Nobody knows the direct cost of waging the war itself. It wasn't included in the budget Bush presented to Congress - one that already included the biggest increases in domestic nondiscre- tionary spending in decades and the biggest deficits yet.

Former Bush economic adviser Larry Lindsey, in one of those moments of relative honesty that the political class calls gaffes, last September offhandedly estimated the cost at about $200 billion. That was an estimate rather than a considered calculation, and it would be prudent to treat it as a lowball estimate. The first gulf war cost about $60 billion. The equipment is more expensive now, and the objective more ambitious. It is unlikely to be over in 100 hours.

What about subsequent occupation/transition costs? Tough to figure. Nobody knows how long the United States plans to stay. Economists cited in a recent International Herald Tribune article estimate the seven-year cost of failing to rebuild Bosnia at about $15 billion - and that's not including the costs of NATO soldiers, humanitarian aid and resettlement of a million refugees. Iraq is bigger and probably more intractable.

Then there are the costs of getting others to go along.

Just a few weeks ago Israel was asking for $8 billion in commercial loan guarantees over and above the just less than $3 billion a year in aid it gets virtually automatically - the ongoing bonus for going to Camp David with Jimmy Carter (Egypt gets about the same). Israel also has asked for $4 billion in additional military assistance.

What the United States gets for this is unclear. An agreement from Israel not to enter the war and aggravate Arab countries if Iraq launches only a few missiles? The aid is not contingent on progress in the Israeli-Palestinian conflict.

Then there's Turkey, recently rebuffed (correctly in my view) by France, Belgium and Germany after a request for NATO help if Iraq counter-attacked Turkey after a U.S. attack on Iraq. But don't weep for Turkey. It's getting AWACS and Patriot missiles anyway. And it's exacting a high and rising price for any agreement to allow U.S. forces to use bases in Turkish territory.

A couple of weeks ago the United States was offering about $14 billion in direct aid and loan guarantees, up from a previous estimated price of $10 billion. Now the offer is around $26 billion ($6 billion grants, $20 billion loan guarantees) and Turkey says it's still too small. Turkey wants more like $32 billion, claiming it suffered costs in the last gulf war that were never compensated, expects to incur risks and costs this time, and needs a carrot to offer the Turkish people who, according to polls, overwhelmingly oppose a U.S. invasion of Iraq.

Turkey also wants to occupy some of the oil fields in the Kurdish regions of northern Iraq - and probably a guarantee from the United States to squelch any possible upstart Kurdish rebellion.

Russia had an $8 billion oil deal, providing support services, equipment and the like, with Iraq. It is likely it is being coy just now in hopes of getting the best deal - not only a guarantee that U.S. taxpayers will cover that $8 billion in expected revenue if war makes the deal go sour, but a decent cut of the Iraqi oil spoils after the war.

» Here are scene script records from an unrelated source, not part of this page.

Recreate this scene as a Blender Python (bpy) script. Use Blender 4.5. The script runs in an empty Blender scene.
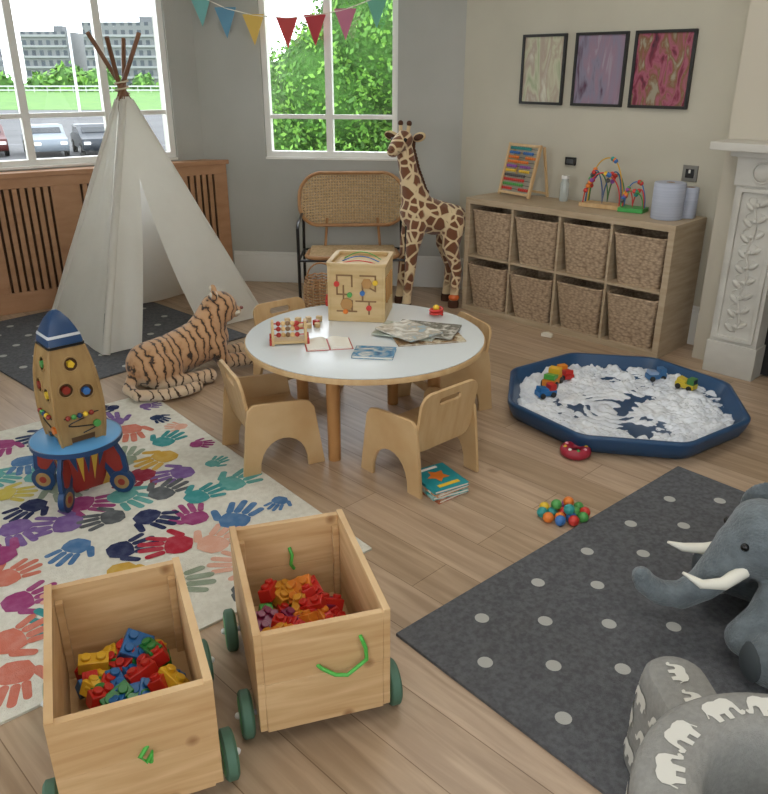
import bpy, bmesh, math, random
from mathutils import Vector, Matrix, Euler, noise
random.seed(7)
R = math.radians
# ---------------------------------------------------------------- materials
def col(h):
    h=h.lstrip('#'); r=[int(h[i:i+2],16)/255 for i in (0,2,4)]
    return tuple([(c/12.92 if c<=.04045 else ((c+.055)/1.055)**2.4) for c in r]+[1.0])
_mc={}
def mat(name,c1,c2=None,rough=.6,scale=(5,5,5),detail=4,bump=0,metal=0,spec=.5,lo=.35,hi=.65,bscale=None,sheen=0,nrm_dist=.01):
    if name in _mc: return _mc[name]
    m=bpy.data.materials.new(name); m.use_nodes=True; nt=m.node_tree; N=nt.nodes; L=nt.links
    b=N['Principled BSDF']; b.inputs['Base Color'].default_value=col(c1)
    b.inputs['Roughness'].default_value=rough; b.inputs['Metallic'].default_value=metal
    b.inputs['Specular IOR Level'].default_value=spec
    if sheen: b.inputs['Sheen Weight'].default_value=sheen
    tc=N.new('ShaderNodeTexCoord')
    if c2:
        mp=N.new('ShaderNodeMapping'); mp.inputs['Scale'].default_value=scale
        n=N.new('ShaderNodeTexNoise'); n.inputs['Scale'].default_value=1; n.inputs['Detail'].default_value=detail
        r=N.new('ShaderNodeValToRGB'); r.color_ramp.elements[0].position=lo; r.color_ramp.elements[1].position=hi
        r.color_ramp.elements[0].color=col(c1); r.color_ramp.elements[1].color=col(c2)
        L.new(tc.outputs['Object'],mp.inputs['Vector']); L.new(mp.outputs[0],n.inputs['Vector']); L.new(n.outputs[0],r.inputs[0]); L.new(r.outputs[0],b.inputs['Base Color'])
    if bump:
        n2=N.new('ShaderNodeTexNoise'); n2.inputs['Scale'].default_value=bscale or 150; n2.inputs['Detail'].default_value=3
        bp=N.new('ShaderNodeBump'); bp.inputs['Strength'].default_value=bump; bp.inputs['Distance'].default_value=nrm_dist
        L.new(tc.outputs['Object'],n2.inputs['Vector']); L.new(n2.outputs[0],bp.inputs['Height']); L.new(bp.outputs[0],b.inputs['Normal'])
    _mc[name]=m; return m
def wood(name,c1,c2,scale=(3,3,40),rough=.5):
    return mat(name,c1,c2,rough=rough,scale=scale,detail=6,lo=.3,hi=.7,spec=.35)
def C(h,rough=.4): return mat('paint_'+h,h,rough=rough)

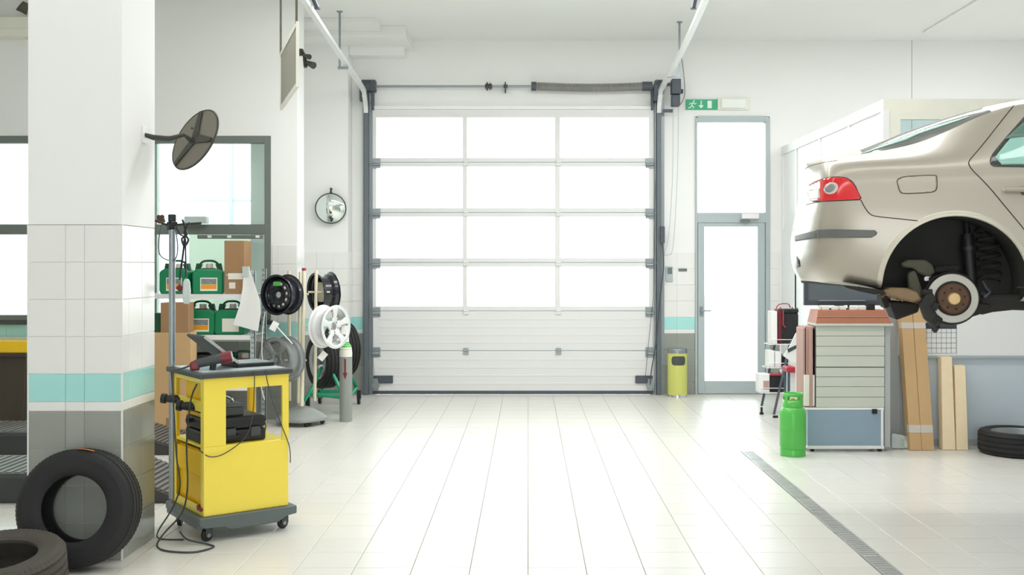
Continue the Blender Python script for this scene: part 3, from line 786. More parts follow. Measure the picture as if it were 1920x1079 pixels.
# tyre lying in front, tilted on the foot of the first
t2 = thing('tyre', 'dusty worn tyre lying flat in the bottom left corner', 'tyre')
ob('tyre_carcass', tyre_bm(0.31, 0.185, 0.196, lugs=72, dep=0.006), M['rubber_dusty'], t2, smooth=True, ang=50)
tl = R(9)
orient(t2, (-2.505, 5.0, 0.31*math.sin(tl)*0.84+0.098*math.cos(tl)), (0, -math.sin(tl), math.cos(tl)))
# tyre on the floor at right
t3 = thing('wheel', 'dark tyre with silver rim lying flat on the floor at far right', 'wheel', (4.13, 8.955, 0.098))
ob('tyre_carcass', tyre_bm(0.312, 0.205, 0.196, lugs=52), M['rubber'], t3, smooth=True, ang=50)
bm = new(); lathe(bm, [(0.212,0.085),(0.206,0.088),(0.198,0.075),(0.192,0.03),(0.17,0.0),(0.17,-0.06),(0.20,-0.085)], 48); ob('rim', bm, M['alloy_grey'], t3, smooth=True, solid=0.006)
bm = disc_polar([(0.025,0.03),(0.07,0.035),(0.10,0.045),(0.15,0.05),(0.188,0.045)], 60, lambda k, j: j == 2 and k % 12 > 5); ob('wheel_disc', bm, M['alloy_grey'], t3, smooth=True, solid=0.012)

# ------------------------------------------------------------------ diagnostic trolley
tang = math.atan2(0.597, 0.80)
tc = thing('diagnostic_trolley', 'yellow diagnostic trolley with grey base on castors', 'trolley', (-1.848, 6.05, 0), tang)
L, W = 0.517, 0.545            # long front along +x (local), depth along +y (local)
zb0, zsh, ztop = 0.145, 0.545, 0.935
sh = 0.004
tw = 0.018
# lower cabinet
bm = new(); bx(bm, 0, L, 0, tw, zb0, zsh); ob('front_panel', bm, M['yellow'], tc, bevel=0.006, seg=2)
bm = new(); bx(bm, 0.13, L-0.04, 0.0, tw, 0.868, ztop); bx(bm, 0, 0.13, 0, tw, zsh, ztop); bx(bm, L-0.040, L, 0, tw, zsh, ztop); ob('front_frame', bm, M['yellow'], tc)
bm = new(); bx(bm, L-tw, L, tw, W, zb0, zsh); ob('right_panel', bm, M['yellow'], tc, bevel=0.004)
bm = new(); bx(bm, 0, L, W-tw, W, zb0, zsh); ob('back_panel', bm, M['yellow_deep'], tc, bevel=0.004)
bm = new(); bx(bm, L-0.04, L, W-0.04, W, zsh, ztop); bx(bm, 0, 0.035, W-0.035, W, zsh, ztop); bx(bm, 0.035, L-0.04, W-tw, W, 0.885, ztop); ob('back_frame', bm, M['yellow_deep'], tc)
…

France was cut out of the oil spoils after the first gulf war, and many thought it was holding out to get a guarantee of the spoils this time. But it might just be acting on principle or on irreducible hostility to war, so maybe it won't be in at the kill.

Qatar, which has welcomed U.S. troops and equipment, is getting something, but nobody seems to know what or how much. Oman and Yemen have to be getting something. Djibouti, where U.S. intelligence operatives are tracking al-Qaida and building infrastructure, will be getting money and aid, but again nobody knows how much.

In 1991 the world paid the United States to drive Saddam out of Kuwait. Now the United States has to bribe people to be allies. What does that tell us about the wisdom and prudence of the current cause?